Daniel Stewart’s US Diplomat though makes his presence felt and in fairness cuts one late Gordian knot. Stewart here and as a watchful security man plays comic menace and deadpan hard-drinker with physical presence you don’t argue with. Yair Jonah Lotan’s fixer Joel Singer etches a fine-tuned tightrope-walker spelling out pitfalls and promises. Geraldine Alexander as minister’s wife and head cook sashays through uneasy attentions mostly about what food she twirls in. It’s a male environment highlighting Leonard’s lonely role, slightly alleviated by the miniature splenetics of Karolina Goble as un-obliging Swedish hostess and German tourist, and Anthony Shuster’s groundsman or tourist shambling elegantly out of any sense of what’s going on. An epilogue touchingly records the characters’ fates. Rogers has created above all an intelligently fallible couple to believe in.

 

Oslo is the kind of recent-history play to place with Michael Frayn’s Democracy, the riven vagaries of Copenhagen, or more distantly, of a scope not so far removed from Munro’s James Plays trilogy. It might lack the poignancy of Frayn’s protagonists, because diplomatic coups like happiness write as white as Norwegian décor; and the characters aren’t tragically flawed.
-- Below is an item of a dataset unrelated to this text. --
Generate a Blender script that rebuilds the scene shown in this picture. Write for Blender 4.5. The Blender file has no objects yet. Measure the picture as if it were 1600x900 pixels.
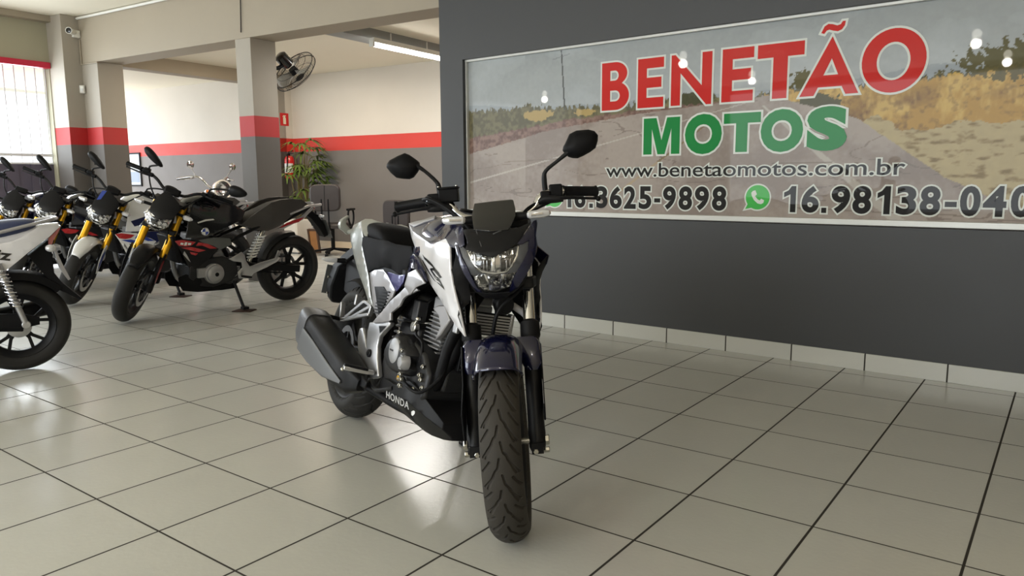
import bpy, bmesh, math, random
import numpy as np
from mathutils import Matrix, Vector
C = bpy.context.scene.collection
PI = math.pi
random.seed(4)
# ------------------------------------------------------------------ camera
cam_d = bpy.data.cameras.new('camera'); cam = bpy.data.objects.new('camera', cam_d); C.objects.link(cam)
cam_d.sensor_width = 36; cam_d.lens = 26.523; cam_d.clip_start = 0.05; cam_d.clip_end = 200
RT = Vector((0.80163795, 0.59777789, -0.00617974)); FW = Vector((-0.59236954, 0.79290887, -0.14280707)); UP = RT.cross(FW)
M = Matrix.Identity(4)
for i in range(3):
    M[i][0] = RT[i]; M[i][1] = UP[i]; M[i][2] = -FW[i]
M[0][3], M[1][3], M[2][3] = 3.4561386, -1.12252349, 1.08478754
cam.matrix_world = M
bpy.context.scene.camera = cam
# ------------------------------------------------------------------ exposure, world, daylight
sc = bpy.context.scene
sc.view_settings.view_transform = 'Standard'; sc.view_settings.look = 'None'
sc.view_settings.gamma = 1.0; sc.view_settings.exposure = 0.31; sc.view_settings.use_curve_mapping = False
w = bpy.data.worlds.new('daylight'); sc.world = w; w.use_nodes = True
bg = w.node_tree.nodes['Background']; bg.inputs[0].default_value = (0.88, 0.95, 1.0, 1); bg.inputs[1].default_value = 1.7
TH = math.radians(4.5)                      # the building frame is turned a little from the tile grid
def BW(s, t, z=0.0):
    return Vector((s*math.cos(TH) - t*math.sin(TH), s*math.sin(TH) + t*math.cos(TH), z))
def area(name, loc, aim, sx, sy, power, col=(1, 1, 1), spread=PI):
    d = bpy.data.lights.new(name, 'AREA'); d.shape = 'RECTANGLE'; d.size = sx; d.size_y = sy; d.energy = power; d.color = col; d.spread = spread
    o = bpy.data.objects.new(name, d); C.objects.link(o); o.location = loc
    o.rotation_euler = (Vector(aim) - Vector(loc)).to_track_quat('-Z', 'Y').to_euler()
    return o
area('shopfront_daylight', BW(-1.0, -8.45, 1.7), BW(-1.0, 0, 1.2), 7.0, 2.5, 250, (0.90, 0.96, 1.0))
area('street_gate_daylight', BW(-6.98, -3.3, 1.4), BW(0, -1.5, 0.6), 4.2, 2.4, 105, (0.92, 0.96, 1.0))
area('gate_daylight', BW(-6.98, 2.0, 1.6), BW(-3, 2.0, 1.0), 3.4, 2.0, 125, (0.86, 0.94, 1.0))
area('yard_daylight', BW(-11.7, 5.8, 1.5), BW(-8.0, 6.3, 1.6), 2.2, 2.2, 62, (0.93, 0.95, 1.0))
area('office_ceiling_lamp', BW(-4.7, 5.6, 2.7), BW(-4.9, 5.6, 0), 0.3, 1.2, 34, (1.0, 0.86, 0.68))
# ------------------------------------------------------------------ materials
def lin(c):
    return tuple(((v/255)/12.92 if v/255 <= 0.04045 else ((v/255+0.055)/1.055)**2.4) for v in c)
def mat(name, rgb, rough=0.5, metal=0.0, coat=0.0, bump=0.0, bscale=200, var=0.0, vscale=6, spec=0.5, emit=0.0, trans=0.0):
    m = bpy.data.materials.new(name); m.use_nodes = True
    nt = m.node_tree; b = nt.nodes['Principled BSDF']
    col = (*lin(rgb), 1)
    b.inputs['Base Color'].default_value = col; b.inputs['Roughness'].default_value = rough; b.inputs['Metallic'].default_value = metal
    b.inputs['Coat Weight'].default_value = coat; b.inputs['Coat Roughness'].default_value = 0.04
    b.inputs['Specular IOR Level'].default_value = spec; b.inputs['Transmission Weight'].default_value = trans
    tc = nt.nodes.new('ShaderNodeTexCoord')
    n = nt.nodes.new('ShaderNodeTexNoise'); n.inputs['Scale'].default_value = vscale; n.inputs['Detail'].default_value = 4
    nt.links.new(tc.outputs['Object'], n.inputs['Vector'])
    r = nt.nodes.new('ShaderNodeMapRange'); r.inputs['To Min'].default_value = rough*0.88; r.inputs['To Max'].default_value = min(1, rough*1.12)
    nt.links.new(n.outputs['Fac'], r.inputs['Value']); nt.links.new(r.outputs['Result'], b.inputs['Roughness'])
    if var:
        mx = nt.nodes.new('ShaderNodeMix'); mx.data_type = 'RGBA'
        mx.inputs['A'].default_value = tuple(v*(1-var) for v in col[:3]) + (1,); mx.inputs['B'].default_value = tuple(min(1, v*(1+var)) for v in col[:3]) + (1,)
        nt.links.new(n.outputs['Fac'], mx.inputs['Factor']); nt.links.new(mx.outputs['Result'], b.inputs['Base Color'])
    if bump:
        n2 = nt.nodes.new('ShaderNodeTexNoise'); n2.inputs['Scale'].default_value = bscale; n2.inputs['Detail'].default_value = 3
        nt.links.new(tc.outputs['Object'], n2.inputs['Vector'])
        bp = nt.nodes.new('ShaderNodeBump'); bp.inputs['Strength'].default_value = bump; bp.inputs['Distance'].default_value = 0.002
        nt.links.new(n2.outputs['Fac'], bp.inputs['Height']); nt.links.new(bp.outputs['Normal'], b.inputs['Normal'])
    if emit:
        b.inputs['Emission Color'].default_value = col; b.inputs['Emission Strength'].default_value = emit
    return m
def glassy(name, tint=(1, 1, 1), ior=1.45, rough=0.02, dark=0.0):
    m = bpy.data.materials.new(name); m.use_nodes = True; nt = m.node_tree; nt.nodes.clear()
    out = nt.nodes.new('ShaderNodeOutputMaterial'); mx = nt.nodes.new('ShaderNodeMixShader'); fr = nt.nodes.new('ShaderNodeFresnel')
    fr.inputs['IOR'].default_value = ior
    tr = nt.nodes.new('ShaderNodeBsdfTransparent'); tr.inputs[0].default_value = (*[v*(1-dark) for v in tint], 1)
    gl = nt.nodes.new('ShaderNodeBsdfGlossy'); gl.inputs['Roughness'].default_value = rough
    nt.links.new(fr.outputs[0], mx.inputs[0]); nt.links.new(tr.outputs[0], mx.inputs[1]); nt.links.new(gl.outputs[0], mx.inputs[2])
    nt.links.new(mx.outputs[0], out.inputs[0]); return m
M_black = mat('black_plastic', (20, 20, 22), 0.48, spec=0.12, bump=0.08, bscale=350)
M_satin = mat('satin_black', (24, 24, 26), 0.42, spec=0.2, bump=0.04, bscale=400)
M_gloss = mat('gloss_black', (12, 12, 14), 0.15, coat=0.6)
M_tread = mat('tread_rubber', (58, 55, 51), 0.66, spec=0.2, bump=0.1, bscale=260, var=0.15)
M_rubber = mat('tyre_rubber', (38, 37, 36), 0.62, spec=0.25, bump=0.1, bscale=260, var=0.15)
M_vinyl = mat('seat_vinyl', (24, 24, 26), 0.6, spec=0.05, bump=0.25, bscale=420)
M_chrome = mat('chrome', (215, 215, 218), 0.09, 1.0)
M_alu = mat('cast_aluminium', (188, 188, 190), 0.34, 0.85, bump=0.06, bscale=300)
M_silver = mat('silver_paint', (158, 156, 158), 0.34, 0.4, coat=0.5)
M_white = mat('pearl_white_paint', (218, 217, 220), 0.24, 0.0, coat=0.7)
M_navy = mat('navy_paint', (14, 17, 54), 0.2, 0.25, coat=0.9)
M_grey = mat('dark_grey_plastic', (74, 75, 78), 0.42, bump=0.06, bscale=350)
M_engine = mat('engine_black', (34, 34, 36), 0.4, 0.3, bump=0.12, bscale=260)
M_engfin = mat('engine_grey', (158, 158, 160), 0.42, 0.5, bump=0.08, bscale=240)
M_steel = mat('zinc_bolt', (190, 188, 180), 0.25, 1.0)
M_gold = mat('gold_anodised', (222, 170, 40), 0.3, 0.75)
M_red = mat('red_paint', (170, 30, 34), 0.28, 0.0, coat=0.6)
M_blue = mat('blue_paint', (30, 60, 150), 0.28, 0.0, coat=0.6)
M_lens = glassy('clear_lens', ior=1.5)
M_smoke = mat('smoked_screen', (22, 23, 26), 0.14, coat=0.5)
M_reflect = mat('lamp_reflector', (225, 226, 228), 0.16, 0.95)
M_amber = mat('amber_lens', (205, 120, 60), 0.15, coat=0.5)
M_clearplastic = mat('clear_indicator', (205, 205, 208), 0.12, 0.25, coat=0.8)
M_tail = mat('red_lens', (150, 16, 18), 0.15, coat=0.7)
M_mirror = mat('mirror_glass', (220, 224, 228), 0.03, 1.0)
M_orange = mat('orange_badge', (220, 90, 40), 0.4)
# ------------------------------------------------------------------ geometry helpers
class G:
    def __init__(s): s.v = []; s.f = []
    def add(s, vs, fs):
        o = len(s.v); s.v += [tuple(map(float, p)) for p in vs]; s.f += [tuple(i+o for i in f) for f in fs]; return s
    def box(s, c, d, R=None, taper=1.0):
        hx, hy, hz = d[0]/2, d[1]/2, d[2]/2
        vs = [Vector((x*hx*(taper if z > 0 else 1), y*hy*(taper if z > 0 else 1), z*hz)) for z in (-1, 1) for x, y in ((-1, -1), (1, -1), (1, 1), (-1, 1))]
        if R is not None: vs = [R @ p for p in vs]
        c = Vector(c)
        return s.add([p + c for p in vs], [(3, 2, 1, 0), (4, 5, 6, 7), (0, 1, 5, 4), (1, 2, 6, 5), (2, 3, 7, 6), (3, 0, 4, 7)])
    def bar(s, a, b, wy, wz, up=(0, 0, 1)):
        a = Vector(a); b = Vector(b); d = b - a; L = d.length; d.normalize()
        u = Vector(up); sd = d.cross(u)
        if sd.length < 1e-4: sd = d.cross(Vector((1, 0, 0)))
        sd.normalize(); u = sd.cross(d)
        R = Matrix((d, sd, u)).transposed()
        return s.box((a+b)/2, (L, wy, wz), R)
    def tube(s, path, r, n=12, cap=True, smooth=0, flat=1.0):
        P = [Vector(p) for p in path]; rs = list(r) if isinstance(r, (list, tuple)) else [r]*len(P)
        if smooth and len(P) > 2:
            Q = []; q = []
            for i in range(len(P)-1):
                p0 = P[max(i-1, 0)]; p1 = P[i]; p2 = P[i+1]; p3 = P[min(i+2, len(P)-1)]
                for k in range(smooth):
                    t = k/smooth
                    Q.append(0.5*((2*p1)+(p2-p0)*t+(2*p0-5*p1+4*p2-p3)*t*t+(3*p1-p0-3*p2+p3)*t**3)); q.append(rs[i]*(1-t)+rs[i+1]*t)
            Q.append(P[-1]); q.append(rs[-1]); P, rs = Q, q
        nrm = None; vs = []
        for i, p in enumerate(P):
            t = (P[min(i+1, len(P)-1)] - P[max(i-1, 0)])
            if t.length < 1e-9: t = Vector((0, 0, 1))
            t.normalize()
            if nrm is None:
                nrm = t.cross(Vector((0, 0, 1)))
                if nrm.length < 0.05: nrm = t.cross(Vector((0, 1, 0)))
                nrm.normalize()
            else:
                nrm = nrm - t*nrm.dot(t); nrm.normalize()
            bn = t.cross(nrm)
            for k in range(n):
                a = 2*PI*k/n; vs.append(p + nrm*math.cos(a)*rs[i] + bn*math.sin(a)*rs[i]*flat)
        fs = []
        for i in range(len(P)-1):
            for k in range(n):
                fs.append((i*n+k, i*n+(k+1) % n, (i+1)*n+(k+1) % n, (i+1)*n+k))
        if cap: fs += [tuple(range(n))[::-1], tuple((len(P)-1)*n+k for k in range(n))]
        return s.add(vs, fs)
    def lathe(s, prof, c=(0, 0, 0), axis='y', n=48, closed=False, R=None):
        vs = []; m = len(prof)
        for k in range(n):
            a = 2*PI*k/n; ca, sa = math.cos(a), math.sin(a)
            for r, h in prof:
                p = {'y': Vector((r*ca, h, r*sa)), 'z': Vector((r*ca, r*sa, h)), 'x': Vector((h, r*ca, r*sa))}[axis]
                if R is not None: p = R @ p
                vs.append(p + Vector(c))
        fs = []
        for k in range(n):
            for i in range(m if closed else m-1):
                j = (i+1) % m; k2 = (k+1) % n
                fs.append((k*m+i, k*m+j, k2*m+j, k2*m+i))
        return s.add(vs, fs)
    def disc(s, c, r, th, axis='y', n=32, ch=0.15, R=None):
        e = th/2; b = min(th*0.45, r*ch)
        return s.lathe([(0, -e), (r-b, -e), (r, -e+b), (r, e-b), (r-b, e), (0, e)], c, axis, n, R=R)
    def prism(s, pts, lo, hi, axis='y', inset=0.0):
        def mp(u, v, w): return {'y': (u, w, v), 'x': (w, u, v), 'z': (u, v, w)}[axis]
        n = len(pts); vs = [mp(u, v, lo) for u, v in pts] + [mp(u, v, hi) for u, v in pts]
        return s.add(vs, [tuple(range(n)), tuple(range(2*n-1, n-1, -1))] + [(i, i+n, (i+1) % n+n, (i+1) % n) for i in range(n)])
    def loft(s, rings, cap=True):
        n = len(rings[0]); vs = [p for r in rings for p in r]; fs = []
        for i in range(len(rings)-1):
            for k in range(n): fs.append((i*n+k, i*n+(k+1) % n, (i+1)*n+(k+1) % n, (i+1)*n+k))
        if cap: fs += [tuple(range(n))[::-1], tuple((len(rings)-1)*n+k for k in range(n))]
        return s.add(vs, fs)
    def ball(s, c, r, n=12, sc=(1, 1, 1)):
        prof = [(max(1e-5, math.sin(PI*i/n)), -math.cos(PI*i/n)) for i in range(n+1)]
        g = G().lathe(prof, (0, 0, 0), 'z', n*2)
        return s.add([(c[0]+x*r*sc[0], c[1]+y*r*sc[1], c[2]+z*r*sc[2]) for x, y, z in g.v], g.f)
    def bolt(s, c, r=0.006, h=0.006, axis='y'): return s.disc(c, r, h, axis, 6, 0.2)
    def mirror(s):
        o = len(s.v); s.v += [(x, -y, z) for x, y, z in s.v]; s.f += [tuple(i+o for i in reversed(f)) for f in s.f]; return s
    def flip(s): s.v = [(x, -y, z) for x, y, z in s.v]; s.f = [tuple(reversed(f)) for f in s.f]; return s
    def xf(s, M): s.v = [tuple(M @ Vector(p)) for p in s.v]; return s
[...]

Though the shadows, we need hardly reminding – we are reminded – fall thick enough after 1993 when everything unravels. But the complexities of at least four protagonists with vivid cameos cut in hard relief manage a pathos like Schubert, in the major key.

 

That such methods, never used again, yield such results shows us just how American meddling returned as the useless dominant mode, how after thirty years the PLO became redundant, and settlement’s the kind of dream it seemed in 1992. The Norwegians and their woods are still there; as is their modest world-bartering example.